> _Required task_
Copy each line of the data below exactly, leaving out pictures.

> _Data segment_

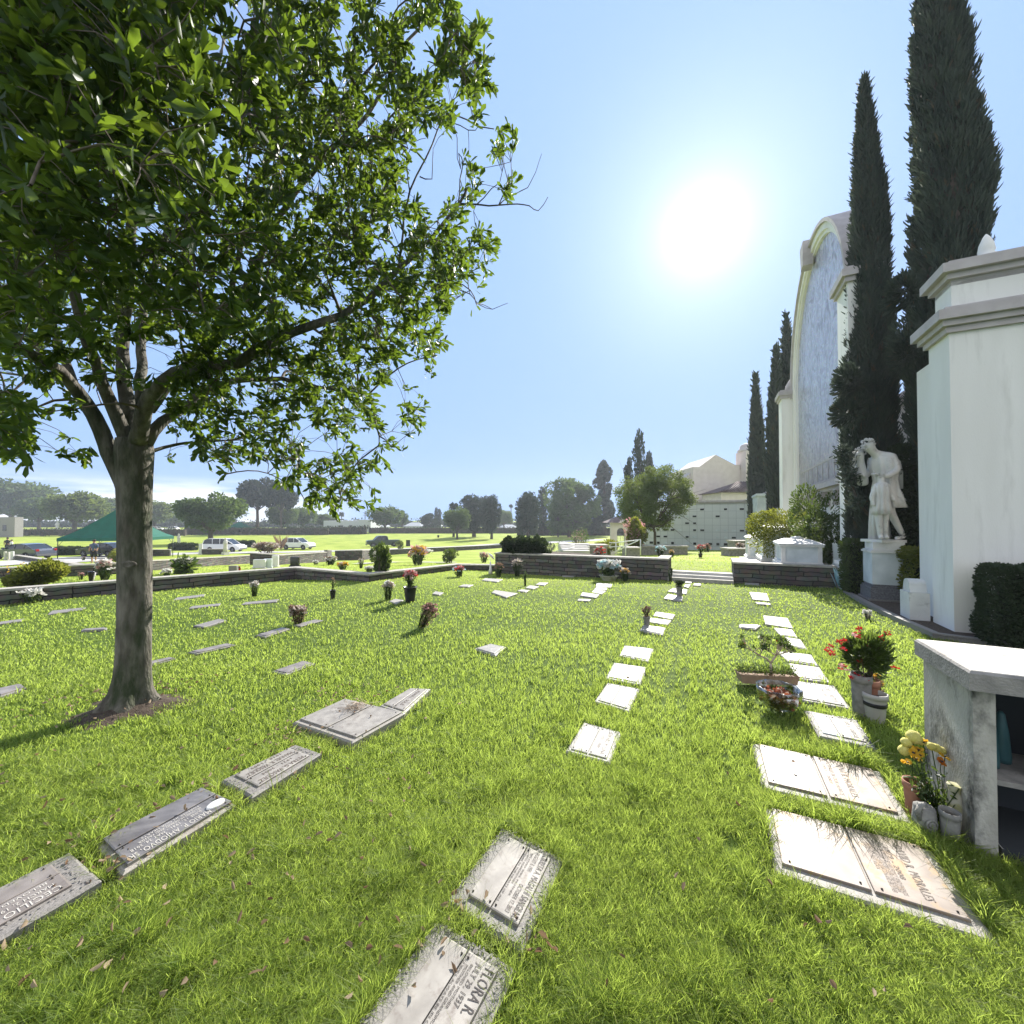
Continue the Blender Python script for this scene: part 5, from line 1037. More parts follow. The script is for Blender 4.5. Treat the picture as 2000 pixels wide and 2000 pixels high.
# ---------- bouquets and pots
def petals(name,C0,n,rad,L,mat,root,rs,cup=.5,per=6):
    """n blossoms, each a ring of petals"""
    P=[];D=[]
    for c in C0[:n]:
        ax=norm(rs.normal(0,.5,3)+np.array([0,-.2,1])); a=norm(np.cross(ax,rs.normal(size=3))); b_=np.cross(ax,a)
        for k in range(per): t=2*math.pi*k/per; P.append(c); D.append(norm(a*math.cos(t)+b_*math.sin(t)+ax*cup))
    return leaves(name,np.array(P),np.array(D),L*rs.uniform(.8,1.2,len(P)),L*.62,M[mat],root,rs=rs,shape=(.4,.5),fold=.15)
def bouquet(px,pb,wpx,hpx,label,cols=('fl_pale',),pot=None,potfrac=.35,leafm='stem',name='flower_bouquet',nfl=None,lean=0,seed=None,Lf=None,Ll=None,group='flowers left on graves',dz=0.,cat='flowers',nleaf=None,potw=.5,dens=1.0):
    g,w_,h=gsize(px,pb,wpx,hpx); g=g+np.array([0,0,dz]); rs=np.random.RandomState(seed or int(px*7+pb)); root=empty(name,g,0,label,cat,group)
    h0=0
    if pot:
        h0=h*potfrac; r=w_/2*potw; mb=MB(); mb.lathe([(r*.7,0),(r*.85,h0*.5),(r,h0),(r*1.06,h0),(r*1.06,h0*.93),(r*.97,h0*.92)] if 1 else [],(0,0,0),16,caps=False); mb.lathe([(r*.7,.001),(.001,.001)],(0,0,0),16,caps=False); mb.lathe([(r*.95,h0*.9),(.001,h0*.9)],(0,0,0),16,caps=False)
        mb.build('pot',M[pot],root)
    hh=h-h0; rx=w_/2; nst=int(14*dens); mb=MB(); C0=[]
    px_=max(.006,g[1]/410*.9)
    for k in range(nst*2):
        t=rs.uniform(0,6.28); q=rs.rand()**.6; e=np.array([rx*.88*q*math.cos(t)+lean*hh,rx*.6*q*math.sin(t),h0+hh*(.97-.45*q*rs.rand()-.1*rs.rand())]); s=np.array([rx*.35*math.cos(t),rx*.25*math.sin(t),h0*.8+.001]) if not pot else np.array([0,0,h0*.8+.001]); 
        if k<nst: mb.tube([s,(s+e)/2+[0,0,.1*hh],e],max(.0015,px_*.35),3)
        C0.append(e)
    mb.build('stems',M['stem'],root)
    C0=np.array(C0); Lf=Lf or max(.022,rx*.3); Ll=Ll or max(.03,rx*.3)
    nl=nleaf or int(170*dens); k=rs.randint(0,len(C0),nl); f=rs.uniform(.1,.98,(nl,1)); P=np.array([0,0,h0*.8])+(C0[k]-[0,0,h0*.8])*np.hstack([f**.6,f**.6,f])+rs.normal(0,rx*.12,(nl,3)); P[:,2]=np.maximum(P[:,2],.01)
    leaves('leafage',P,rs.normal(size=(nl,3))+[0,0,.4],Ll*rs.uniform(.6,1.2,nl),Ll*.32,M[leafm],root,rs=rs)
    n=nfl or len(C0); per=max(1,n//len(cols))
    for i,cm in enumerate(cols): petals('blossoms',C0[i::len(cols)],per,0,Lf,cm,root,rs)
    return root
B=bouquet
B(1735-1735+758,1168,27,35,'faded white silk roses bunched beside the black pot',('fl_plumpale','fl_white'),dens=1.6,lean=0)
B(801,1171,30,56,'red and green flowers in a black pot on the lawn',('fl_red','fl_pink','fl_pale'),pot='pot_black',potfrac=.48,dens=1.8,potw=.85)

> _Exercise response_
Continue the Blender Python script for this scene: part 5, from line 1037. More parts follow. The script is for Blender 4.5. Treat the picture as 2000 pixels wide and 2000 pixels high.
# ---------- bouquets and pots
def petals(name,C0,n,rad,L,mat,root,rs,cup=.5,per=6):
    """n blossoms, each a ring of petals"""
    P=[];D=[]
    for c in C0[:n]:
        ax=norm(rs.normal(0,.5,3)+np.array([0,-.2,1])); a=norm(np.cross(ax,rs.normal(size=3))); b_=np.cross(ax,a)
        for k in range(per): t=2*math.pi*k/per; P.append(c); D.append(norm(a*math.cos(t)+b_*math.sin(t)+ax*cup))
    return leaves(name,np.array(P),np.array(D),L*rs.uniform(.8,1.2,len(P)),L*.62,M[mat],root,rs=rs,shape=(.4,.5),fold=.15)
def bouquet(px,pb,wpx,hpx,label,cols=('fl_pale',),pot=None,potfrac=.35,leafm='stem',name='flower_bouquet',nfl=None,lean=0,seed=None,Lf=None,Ll=None,group='flowers left on graves',dz=0.,cat='flowers',nleaf=None,potw=.5,dens=1.0):
    g,w_,h=gsize(px,pb,wpx,hpx); g=g+np.array([0,0,dz]); rs=np.random.RandomState(seed or int(px*7+pb)); root=empty(name,g,0,label,cat,group)
    h0=0
    if pot:
        h0=h*potfrac; r=w_/2*potw; mb=MB(); mb.lathe([(r*.7,0),(r*.85,h0*.5),(r,h0),(r*1.06,h0),(r*1.06,h0*.93),(r*.97,h0*.92)] if 1 else [],(0,0,0),16,caps=False); mb.lathe([(r*.7,.001),(.001,.001)],(0,0,0),16,caps=False); mb.lathe([(r*.95,h0*.9),(.001,h0*.9)],(0,0,0),16,caps=False)
        mb.build('pot',M[pot],root)
    hh=h-h0; rx=w_/2; nst=int(14*dens); mb=MB(); C0=[]
    px_=max(.006,g[1]/410*.9)
    for k in range(nst*2):
        t=rs.uniform(0,6.28); q=rs.rand()**.6; e=np.array([rx*.88*q*math.cos(t)+lean*hh,rx*.6*q*math.sin(t),h0+hh*(.97-.45*q*rs.rand()-.1*rs.rand())]); s=np.array([rx*.35*math.cos(t),rx*.25*math.sin(t),h0*.8+.001]) if not pot else np.array([0,0,h0*.8+.001]); 
        if k<nst: mb.tube([s,(s+e)/2+[0,0,.1*hh],e],max(.0015,px_*.35),3)
        C0.append(e)
    mb.build('stems',M['stem'],root)
    C0=np.array(C0); Lf=Lf or max(.022,rx*.3); Ll=Ll or max(.03,rx*.3)
    nl=nleaf or int(170*dens); k=rs.randint(0,len(C0),nl); f=rs.uniform(.1,.98,(nl,1)); P=np.array([0,0,h0*.8])+(C0[k]-[0,0,h0*.8])*np.hstack([f**.6,f**.6,f])+rs.normal(0,rx*.12,(nl,3)); P[:,2]=np.maximum(P[:,2],.01)
    leaves('leafage',P,rs.normal(size=(nl,3))+[0,0,.4],Ll*rs.uniform(.6,1.2,nl),Ll*.32,M[leafm],root,rs=rs)
    n=nfl or len(C0); per=max(1,n//len(cols))
    for i,cm in enumerate(cols): petals('blossoms',C0[i::len(cols)],per,0,Lf,cm,root,rs)
    return root
B=bouquet
B(1735-1735+758,1168,27,35,'faded white silk roses bunched beside the black pot',('fl_plumpale','fl_white'),dens=1.6,lean=0)
B(801,1171,30,56,'red and green flowers in a black pot on the lawn',('fl_red','fl_pink','fl_pale'),pot='pot_black',potfrac=.48,dens=1.8,potw=.85)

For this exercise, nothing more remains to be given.